Dancing, costume-making and natural oil harvesting have all been demonstrated at one of PNG’s most remote cultural events — the Lake Kutubu Kundu and Digaso Festival in the Southern Highlands.
The ancient practices are being taught in the hope that people who are proud of their culture will also protect the environment that fostered it.
Festival organiser Saina Jeffrey, from the World Wildlife Fund, said there was an urgent need to promote culture because it was at risk.
“The rapid infrastructure development within the region may have caused some differences and also distractions to preserving their culture,” she said.
“If we educate the people, the local communities, to protect and preserve their environment, indirectly they preserve their culture as well, because the environment is where their culture is derived from.”
The festival is a rare chance for performers from so-called Sing-Sing groups to see each other’s traditional dances and costumes, because travel in this remote region is still difficult and most people cannot afford to go far from their homes.
Group leader Ara Kowo travelled by boat, bus and foot to bring school students and community elders from his village to the mountains.
“It’s about two days, from the coast, right on the coast,” he said.
“I feel very proud because this is a culture from the beach, from the coast, coming to the show here so that the highlanders will know my culture, and also I’m very interested to see their culture.”
Another reason why many of the older dancers have come is their fear the young people of their villages are losing touch with their culture.
“Today is a modern technology coming in and new things are taking place, so I don’t want to lose my culture, I really want to maintain my culture,” Kowo said.
There are signs the initiative is working, or at least that it is becoming popular.
There were 27 Sing-Sing groups at this year’s festival, while there were only seven when it started five years ago.
The event’s popularity is increasing, and so is the pace of development, particularly of infrastructure like roads.
Oil was discovered near Lake Kutubu 30 years ago and Kutubu became the PNG’s first commercial oilfield.
Now natural gas is also being extracted and a major gas pipeline runs through the area.
Norman Ba’abi is the chairman of the Lake Kutubu Special Purpose Authority, which manages royalties for local people.
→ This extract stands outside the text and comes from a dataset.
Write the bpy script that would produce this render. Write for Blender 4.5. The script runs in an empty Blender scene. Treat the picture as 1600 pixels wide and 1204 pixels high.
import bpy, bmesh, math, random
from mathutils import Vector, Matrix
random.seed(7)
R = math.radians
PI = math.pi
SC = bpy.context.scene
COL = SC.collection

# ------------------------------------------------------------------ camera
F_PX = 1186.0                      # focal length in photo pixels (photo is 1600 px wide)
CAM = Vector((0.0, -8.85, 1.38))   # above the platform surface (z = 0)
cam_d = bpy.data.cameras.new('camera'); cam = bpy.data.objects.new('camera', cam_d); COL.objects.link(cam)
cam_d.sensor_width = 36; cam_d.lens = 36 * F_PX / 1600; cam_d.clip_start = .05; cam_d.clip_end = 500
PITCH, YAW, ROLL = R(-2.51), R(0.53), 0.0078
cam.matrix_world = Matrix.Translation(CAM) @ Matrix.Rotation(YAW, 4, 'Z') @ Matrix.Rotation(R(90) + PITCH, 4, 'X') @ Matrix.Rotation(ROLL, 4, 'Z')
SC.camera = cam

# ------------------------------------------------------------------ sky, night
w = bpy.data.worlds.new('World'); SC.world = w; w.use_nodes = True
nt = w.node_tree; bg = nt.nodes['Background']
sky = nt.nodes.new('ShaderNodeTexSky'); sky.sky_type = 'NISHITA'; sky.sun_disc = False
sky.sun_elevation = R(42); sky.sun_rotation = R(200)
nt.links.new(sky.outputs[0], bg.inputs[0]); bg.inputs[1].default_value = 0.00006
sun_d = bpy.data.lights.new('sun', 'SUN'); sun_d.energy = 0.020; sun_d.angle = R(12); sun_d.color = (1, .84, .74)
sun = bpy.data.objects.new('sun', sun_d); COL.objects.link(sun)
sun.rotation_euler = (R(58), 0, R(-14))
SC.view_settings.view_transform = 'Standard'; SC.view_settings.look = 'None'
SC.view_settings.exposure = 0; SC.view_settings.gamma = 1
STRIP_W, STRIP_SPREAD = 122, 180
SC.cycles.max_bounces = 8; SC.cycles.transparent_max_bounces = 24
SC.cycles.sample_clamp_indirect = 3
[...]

“There are times when I sit down and I say, ‘I wish there was no road and I wish there was no oil,’ because the negative impact it has on the people is far greater than the positive impact,” he said.
The oil and gas companies Oil Search and ExxonMobil are the festival’s major sponsors.
Some local people, like Norman Ba’abi, want to develop industries like tourism, to prepare for when the oil and gas run out.
“Once the oil and gas is gone, that’s the end of the cash income,” he said. “Tourism is sustainable.”
At the moment, tourism is negligible, despite the area’s obvious natural attractions.
Lake Kutubu itself is one of the country’s largest, home to unique wildlife and unusual ossuary sites, where the corpses of local people are left on cliff ledges by the water.
It will be the oil and gas industries that continue to build infrastructure, which in time might serve tourists.
Many local people are hoping the impacts of development and increased migration to the area will not ruin what they could come to see.